ET: What type of cuisine do you cook? Italian or something else?

Andrea Milano: Well of course Italian. Mostly Italian, but you know, I travel so much that I’m affected by different experiences and cuisine.

ET: So maybe one day you’ll open a restaurant?

Andrea Milano: Maybe, but it’s more a dream. I don’t really have the time to do something like that.

ET: Just going back to the business, obviously you’ve been very successful in growing the business in the second generation. What’s your goal for the next three to five years for Piero Milano? Where would you like to see the business go?
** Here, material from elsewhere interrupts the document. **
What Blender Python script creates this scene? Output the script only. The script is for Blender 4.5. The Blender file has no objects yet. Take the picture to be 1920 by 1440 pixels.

Andrea Milano: Well, for sure we’d like to open some new markets and develop our image in the existing markets too. I told you one aim is China. But we’ll still focus on our main markets, like the United States. And I guess we’ll be waiting for better days. Maybe next year, maybe two years, I don’t care, we can wait.

ET: The aspiration for a lot of jewelry companies is to have their own boutiques and retail stores.

Andrea Milano: Yes, that could be really, really good. I guess the best way to have that would be to develop with our partners today.

ET: I guess I have one last question. Damiani obviously did a listing on the exchange in Milan, and you see conglomerates continuing to swallow up unique companies so do you ever, as a family, think about the future in that way?

Andrea Milano: I think you have to consider doing a listing or forming partnerships but a partnership can be good or bad. You have to have the same direction, the same ideas. With those characteristics, I think there is a way to grow. So I don’t know. Going public or having partners can be a great way to develop, but we’ll see what happens.